WHAT YOU HAVE TO DO:
Output the lines below exactly, please, from the first line until the line with "for p, pw in", counting both.

____ DATA PROVIDED

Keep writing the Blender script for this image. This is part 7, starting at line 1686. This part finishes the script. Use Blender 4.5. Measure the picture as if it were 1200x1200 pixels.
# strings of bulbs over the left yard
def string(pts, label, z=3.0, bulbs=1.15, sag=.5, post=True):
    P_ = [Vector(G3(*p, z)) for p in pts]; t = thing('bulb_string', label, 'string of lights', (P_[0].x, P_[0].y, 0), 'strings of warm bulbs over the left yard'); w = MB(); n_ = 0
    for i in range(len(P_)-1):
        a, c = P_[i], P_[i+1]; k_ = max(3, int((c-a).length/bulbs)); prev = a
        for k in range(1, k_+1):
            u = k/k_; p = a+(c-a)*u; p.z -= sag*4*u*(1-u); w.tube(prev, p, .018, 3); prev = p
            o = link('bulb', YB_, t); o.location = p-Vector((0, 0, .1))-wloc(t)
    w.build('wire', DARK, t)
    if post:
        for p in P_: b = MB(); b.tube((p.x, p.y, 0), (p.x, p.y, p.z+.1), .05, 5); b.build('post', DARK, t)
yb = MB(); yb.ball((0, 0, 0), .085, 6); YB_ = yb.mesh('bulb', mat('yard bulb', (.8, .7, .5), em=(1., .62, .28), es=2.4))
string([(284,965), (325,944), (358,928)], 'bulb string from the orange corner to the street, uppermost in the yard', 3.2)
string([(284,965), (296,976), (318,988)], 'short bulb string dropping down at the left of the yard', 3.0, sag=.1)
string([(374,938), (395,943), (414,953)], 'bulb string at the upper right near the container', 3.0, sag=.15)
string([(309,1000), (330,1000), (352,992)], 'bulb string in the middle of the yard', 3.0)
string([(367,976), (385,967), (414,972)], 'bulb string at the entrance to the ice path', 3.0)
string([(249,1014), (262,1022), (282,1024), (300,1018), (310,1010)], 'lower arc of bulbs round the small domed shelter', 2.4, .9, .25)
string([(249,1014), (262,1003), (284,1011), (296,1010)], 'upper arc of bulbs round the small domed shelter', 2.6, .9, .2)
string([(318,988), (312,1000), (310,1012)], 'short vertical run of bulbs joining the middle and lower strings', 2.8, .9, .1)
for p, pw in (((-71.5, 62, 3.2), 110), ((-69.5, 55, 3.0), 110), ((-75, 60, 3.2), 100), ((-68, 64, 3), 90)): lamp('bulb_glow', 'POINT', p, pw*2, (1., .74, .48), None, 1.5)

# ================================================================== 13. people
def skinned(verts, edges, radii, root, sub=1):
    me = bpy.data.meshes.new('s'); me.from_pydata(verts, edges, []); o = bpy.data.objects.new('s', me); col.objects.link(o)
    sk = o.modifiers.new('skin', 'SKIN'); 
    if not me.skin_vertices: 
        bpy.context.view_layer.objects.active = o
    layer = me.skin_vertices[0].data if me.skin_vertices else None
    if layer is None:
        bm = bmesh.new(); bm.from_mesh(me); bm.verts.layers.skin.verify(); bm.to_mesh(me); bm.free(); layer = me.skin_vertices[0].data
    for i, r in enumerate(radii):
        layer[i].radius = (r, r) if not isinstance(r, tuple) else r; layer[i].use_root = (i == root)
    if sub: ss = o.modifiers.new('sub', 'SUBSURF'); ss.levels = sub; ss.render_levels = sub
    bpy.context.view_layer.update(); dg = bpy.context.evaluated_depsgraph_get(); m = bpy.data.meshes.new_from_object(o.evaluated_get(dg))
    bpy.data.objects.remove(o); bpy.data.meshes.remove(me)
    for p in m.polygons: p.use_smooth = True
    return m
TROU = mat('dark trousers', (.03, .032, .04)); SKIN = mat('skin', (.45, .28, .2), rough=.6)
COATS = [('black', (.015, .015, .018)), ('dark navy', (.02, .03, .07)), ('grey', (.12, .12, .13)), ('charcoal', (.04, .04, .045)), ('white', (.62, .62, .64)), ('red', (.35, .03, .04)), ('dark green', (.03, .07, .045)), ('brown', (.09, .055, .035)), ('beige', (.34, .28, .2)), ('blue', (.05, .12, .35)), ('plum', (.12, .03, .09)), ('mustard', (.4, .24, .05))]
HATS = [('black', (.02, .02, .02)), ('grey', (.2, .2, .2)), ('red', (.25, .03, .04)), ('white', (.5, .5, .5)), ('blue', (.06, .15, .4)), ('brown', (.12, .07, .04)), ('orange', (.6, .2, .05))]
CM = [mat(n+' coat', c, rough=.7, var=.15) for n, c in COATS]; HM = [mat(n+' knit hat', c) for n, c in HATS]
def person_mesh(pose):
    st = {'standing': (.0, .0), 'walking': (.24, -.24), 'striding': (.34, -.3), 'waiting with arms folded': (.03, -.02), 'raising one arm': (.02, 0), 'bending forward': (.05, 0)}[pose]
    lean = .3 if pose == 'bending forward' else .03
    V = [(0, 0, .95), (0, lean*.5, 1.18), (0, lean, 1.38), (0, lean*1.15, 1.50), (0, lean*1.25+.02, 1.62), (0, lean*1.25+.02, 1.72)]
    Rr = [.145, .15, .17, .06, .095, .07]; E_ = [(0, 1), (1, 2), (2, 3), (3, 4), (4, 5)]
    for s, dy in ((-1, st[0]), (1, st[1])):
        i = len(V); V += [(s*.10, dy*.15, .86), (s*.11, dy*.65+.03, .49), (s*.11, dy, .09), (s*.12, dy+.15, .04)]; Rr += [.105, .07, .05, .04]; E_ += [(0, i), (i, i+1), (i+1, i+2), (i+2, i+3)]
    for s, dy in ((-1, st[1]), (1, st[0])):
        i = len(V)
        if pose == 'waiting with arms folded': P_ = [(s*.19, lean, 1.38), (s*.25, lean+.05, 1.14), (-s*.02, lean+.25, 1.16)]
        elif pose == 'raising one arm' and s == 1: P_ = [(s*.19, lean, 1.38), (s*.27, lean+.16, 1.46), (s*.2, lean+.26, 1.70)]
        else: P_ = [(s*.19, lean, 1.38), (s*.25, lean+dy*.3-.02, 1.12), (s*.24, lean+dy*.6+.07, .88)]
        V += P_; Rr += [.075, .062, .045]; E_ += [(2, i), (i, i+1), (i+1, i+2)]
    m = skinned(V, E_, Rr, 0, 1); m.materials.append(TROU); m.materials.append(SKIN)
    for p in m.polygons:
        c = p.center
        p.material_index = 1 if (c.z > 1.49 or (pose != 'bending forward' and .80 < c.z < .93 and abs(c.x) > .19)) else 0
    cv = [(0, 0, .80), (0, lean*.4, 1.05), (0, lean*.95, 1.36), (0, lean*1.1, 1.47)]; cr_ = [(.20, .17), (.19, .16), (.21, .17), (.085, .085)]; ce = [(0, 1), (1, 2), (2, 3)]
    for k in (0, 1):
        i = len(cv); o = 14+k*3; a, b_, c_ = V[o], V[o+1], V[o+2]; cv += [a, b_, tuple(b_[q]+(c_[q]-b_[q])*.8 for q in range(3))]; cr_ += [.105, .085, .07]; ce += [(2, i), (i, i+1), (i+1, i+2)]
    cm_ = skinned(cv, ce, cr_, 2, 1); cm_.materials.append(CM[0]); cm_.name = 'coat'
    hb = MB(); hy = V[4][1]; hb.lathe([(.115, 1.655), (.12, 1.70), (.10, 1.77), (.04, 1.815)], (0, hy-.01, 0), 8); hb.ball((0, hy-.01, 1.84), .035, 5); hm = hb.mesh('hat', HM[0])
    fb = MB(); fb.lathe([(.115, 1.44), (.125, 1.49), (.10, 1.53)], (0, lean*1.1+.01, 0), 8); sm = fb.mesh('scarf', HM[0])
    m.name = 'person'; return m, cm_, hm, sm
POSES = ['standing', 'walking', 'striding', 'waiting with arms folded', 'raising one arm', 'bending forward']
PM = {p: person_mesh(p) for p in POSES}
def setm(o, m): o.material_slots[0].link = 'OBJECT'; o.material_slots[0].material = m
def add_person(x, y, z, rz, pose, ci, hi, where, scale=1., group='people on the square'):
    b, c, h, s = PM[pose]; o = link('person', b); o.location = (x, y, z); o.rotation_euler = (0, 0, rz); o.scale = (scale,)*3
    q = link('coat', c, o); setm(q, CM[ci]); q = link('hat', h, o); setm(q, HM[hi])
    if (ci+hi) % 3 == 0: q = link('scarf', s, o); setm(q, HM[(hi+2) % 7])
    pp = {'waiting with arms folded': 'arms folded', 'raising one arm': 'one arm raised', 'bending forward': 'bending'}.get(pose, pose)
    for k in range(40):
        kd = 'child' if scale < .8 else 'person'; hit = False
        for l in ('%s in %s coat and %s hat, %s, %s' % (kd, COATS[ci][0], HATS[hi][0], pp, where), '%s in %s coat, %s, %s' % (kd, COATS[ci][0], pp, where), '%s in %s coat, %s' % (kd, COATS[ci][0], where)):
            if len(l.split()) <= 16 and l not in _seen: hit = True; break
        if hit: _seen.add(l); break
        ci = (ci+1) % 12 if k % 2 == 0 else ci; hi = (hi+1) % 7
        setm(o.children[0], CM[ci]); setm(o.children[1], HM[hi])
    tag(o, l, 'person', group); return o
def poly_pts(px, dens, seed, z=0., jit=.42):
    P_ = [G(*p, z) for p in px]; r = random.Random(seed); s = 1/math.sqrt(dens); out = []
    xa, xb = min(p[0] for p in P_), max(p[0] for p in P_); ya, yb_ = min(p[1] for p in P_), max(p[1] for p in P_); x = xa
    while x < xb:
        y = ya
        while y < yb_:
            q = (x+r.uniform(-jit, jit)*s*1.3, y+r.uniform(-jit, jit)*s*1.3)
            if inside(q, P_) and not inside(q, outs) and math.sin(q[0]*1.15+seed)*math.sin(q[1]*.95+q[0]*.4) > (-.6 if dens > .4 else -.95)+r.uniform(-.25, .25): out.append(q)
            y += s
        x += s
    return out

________

RESPONSE TO THIS EXERCISE:
Keep writing the Blender script for this image. This is part 7, starting at line 1686. This part finishes the script. Use Blender 4.5. Measure the picture as if it were 1200x1200 pixels.
# strings of bulbs over the left yard
def string(pts, label, z=3.0, bulbs=1.15, sag=.5, post=True):
    P_ = [Vector(G3(*p, z)) for p in pts]; t = thing('bulb_string', label, 'string of lights', (P_[0].x, P_[0].y, 0), 'strings of warm bulbs over the left yard'); w = MB(); n_ = 0
    for i in range(len(P_)-1):
        a, c = P_[i], P_[i+1]; k_ = max(3, int((c-a).length/bulbs)); prev = a
        for k in range(1, k_+1):
            u = k/k_; p = a+(c-a)*u; p.z -= sag*4*u*(1-u); w.tube(prev, p, .018, 3); prev = p
            o = link('bulb', YB_, t); o.location = p-Vector((0, 0, .1))-wloc(t)
    w.build('wire', DARK, t)
    if post:
        for p in P_: b = MB(); b.tube((p.x, p.y, 0), (p.x, p.y, p.z+.1), .05, 5); b.build('post', DARK, t)
yb = MB(); yb.ball((0, 0, 0), .085, 6); YB_ = yb.mesh('bulb', mat('yard bulb', (.8, .7, .5), em=(1., .62, .28), es=2.4))
string([(284,965), (325,944), (358,928)], 'bulb string from the orange corner to the street, uppermost in the yard', 3.2)
string([(284,965), (296,976), (318,988)], 'short bulb string dropping down at the left of the yard', 3.0, sag=.1)
string([(374,938), (395,943), (414,953)], 'bulb string at the upper right near the container', 3.0, sag=.15)
string([(309,1000), (330,1000), (352,992)], 'bulb string in the middle of the yard', 3.0)
string([(367,976), (385,967), (414,972)], 'bulb string at the entrance to the ice path', 3.0)
string([(249,1014), (262,1022), (282,1024), (300,1018), (310,1010)], 'lower arc of bulbs round the small domed shelter', 2.4, .9, .25)
string([(249,1014), (262,1003), (284,1011), (296,1010)], 'upper arc of bulbs round the small domed shelter', 2.6, .9, .2)
string([(318,988), (312,1000), (310,1012)], 'short vertical run of bulbs joining the middle and lower strings', 2.8, .9, .1)
for p, pw in (((-71.5, 62, 3.2), 110), ((-69.5, 55, 3.0), 110), ((-75, 60, 3.2), 100), ((-68, 64, 3), 90)): lamp('bulb_glow', 'POINT', p, pw*2, (1., .74, .48), None, 1.5)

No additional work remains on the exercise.